• Exercise objective: The listing below should be written out exactly; please include all of it.
╭──
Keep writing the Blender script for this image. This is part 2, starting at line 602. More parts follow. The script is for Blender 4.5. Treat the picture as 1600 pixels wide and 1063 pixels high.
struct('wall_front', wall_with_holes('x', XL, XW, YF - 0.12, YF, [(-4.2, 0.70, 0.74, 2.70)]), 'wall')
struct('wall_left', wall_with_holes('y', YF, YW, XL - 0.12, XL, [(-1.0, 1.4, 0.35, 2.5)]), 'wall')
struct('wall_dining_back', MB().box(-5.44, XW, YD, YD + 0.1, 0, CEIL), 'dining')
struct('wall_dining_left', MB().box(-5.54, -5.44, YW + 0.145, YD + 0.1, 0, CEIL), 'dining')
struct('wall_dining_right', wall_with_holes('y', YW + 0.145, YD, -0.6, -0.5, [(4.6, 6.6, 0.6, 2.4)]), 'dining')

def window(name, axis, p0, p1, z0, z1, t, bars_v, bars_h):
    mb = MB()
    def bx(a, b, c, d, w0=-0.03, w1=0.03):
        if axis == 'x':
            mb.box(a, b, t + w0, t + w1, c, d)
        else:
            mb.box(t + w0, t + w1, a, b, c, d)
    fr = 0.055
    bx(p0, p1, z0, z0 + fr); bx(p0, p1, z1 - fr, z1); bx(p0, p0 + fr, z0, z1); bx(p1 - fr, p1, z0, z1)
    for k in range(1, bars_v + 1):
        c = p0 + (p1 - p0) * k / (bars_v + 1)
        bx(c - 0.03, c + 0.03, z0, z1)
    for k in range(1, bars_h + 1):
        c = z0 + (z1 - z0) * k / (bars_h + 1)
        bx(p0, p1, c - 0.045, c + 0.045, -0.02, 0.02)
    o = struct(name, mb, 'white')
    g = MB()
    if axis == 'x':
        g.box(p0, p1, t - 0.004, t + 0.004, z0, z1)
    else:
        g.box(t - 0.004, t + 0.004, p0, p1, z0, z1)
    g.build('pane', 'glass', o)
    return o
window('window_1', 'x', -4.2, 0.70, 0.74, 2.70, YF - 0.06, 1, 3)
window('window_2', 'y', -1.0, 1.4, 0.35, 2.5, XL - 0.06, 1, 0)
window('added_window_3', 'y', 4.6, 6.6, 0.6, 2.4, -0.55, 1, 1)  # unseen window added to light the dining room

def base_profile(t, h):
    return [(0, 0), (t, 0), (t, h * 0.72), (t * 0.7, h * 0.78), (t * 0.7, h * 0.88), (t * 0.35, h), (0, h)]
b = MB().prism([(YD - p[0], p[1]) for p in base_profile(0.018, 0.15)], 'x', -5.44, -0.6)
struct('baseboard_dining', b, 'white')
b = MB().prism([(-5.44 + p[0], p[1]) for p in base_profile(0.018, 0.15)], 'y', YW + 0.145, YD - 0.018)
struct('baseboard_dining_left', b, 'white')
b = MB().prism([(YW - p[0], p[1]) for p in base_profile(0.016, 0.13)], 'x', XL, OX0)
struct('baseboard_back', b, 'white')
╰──
• Completed task:
Keep writing the Blender script for this image. This is part 2, starting at line 602. More parts follow. The script is for Blender 4.5. Treat the picture as 1600 pixels wide and 1063 pixels high.
struct('wall_front', wall_with_holes('x', XL, XW, YF - 0.12, YF, [(-4.2, 0.70, 0.74, 2.70)]), 'wall')
struct('wall_left', wall_with_holes('y', YF, YW, XL - 0.12, XL, [(-1.0, 1.4, 0.35, 2.5)]), 'wall')
struct('wall_dining_back', MB().box(-5.44, XW, YD, YD + 0.1, 0, CEIL), 'dining')
struct('wall_dining_left', MB().box(-5.54, -5.44, YW + 0.145, YD + 0.1, 0, CEIL), 'dining')
struct('wall_dining_right', wall_with_holes('y', YW + 0.145, YD, -0.6, -0.5, [(4.6, 6.6, 0.6, 2.4)]), 'dining')

def window(name, axis, p0, p1, z0, z1, t, bars_v, bars_h):
    mb = MB()
    def bx(a, b, c, d, w0=-0.03, w1=0.03):
        if axis == 'x':
            mb.box(a, b, t + w0, t + w1, c, d)
        else:
            mb.box(t + w0, t + w1, a, b, c, d)
    fr = 0.055
    bx(p0, p1, z0, z0 + fr); bx(p0, p1, z1 - fr, z1); bx(p0, p0 + fr, z0, z1); bx(p1 - fr, p1, z0, z1)
    for k in range(1, bars_v + 1):
        c = p0 + (p1 - p0) * k / (bars_v + 1)
        bx(c - 0.03, c + 0.03, z0, z1)
    for k in range(1, bars_h + 1):
        c = z0 + (z1 - z0) * k / (bars_h + 1)
        bx(p0, p1, c - 0.045, c + 0.045, -0.02, 0.02)
    o = struct(name, mb, 'white')
    g = MB()
    if axis == 'x':
        g.box(p0, p1, t - 0.004, t + 0.004, z0, z1)
    else:
        g.box(t - 0.004, t + 0.004, p0, p1, z0, z1)
    g.build('pane', 'glass', o)
    return o
window('window_1', 'x', -4.2, 0.70, 0.74, 2.70, YF - 0.06, 1, 3)
window('window_2', 'y', -1.0, 1.4, 0.35, 2.5, XL - 0.06, 1, 0)
window('added_window_3', 'y', 4.6, 6.6, 0.6, 2.4, -0.55, 1, 1)  # unseen window added to light the dining room

def base_profile(t, h):
    return [(0, 0), (t, 0), (t, h * 0.72), (t * 0.7, h * 0.78), (t * 0.7, h * 0.88), (t * 0.35, h), (0, h)]
b = MB().prism([(YD - p[0], p[1]) for p in base_profile(0.018, 0.15)], 'x', -5.44, -0.6)
struct('baseboard_dining', b, 'white')
b = MB().prism([(-5.44 + p[0], p[1]) for p in base_profile(0.018, 0.15)], 'y', YW + 0.145, YD - 0.018)
struct('baseboard_dining_left', b, 'white')
b = MB().prism([(YW - p[0], p[1]) for p in base_profile(0.016, 0.13)], 'x', XL, OX0)
struct('baseboard_back', b, 'white')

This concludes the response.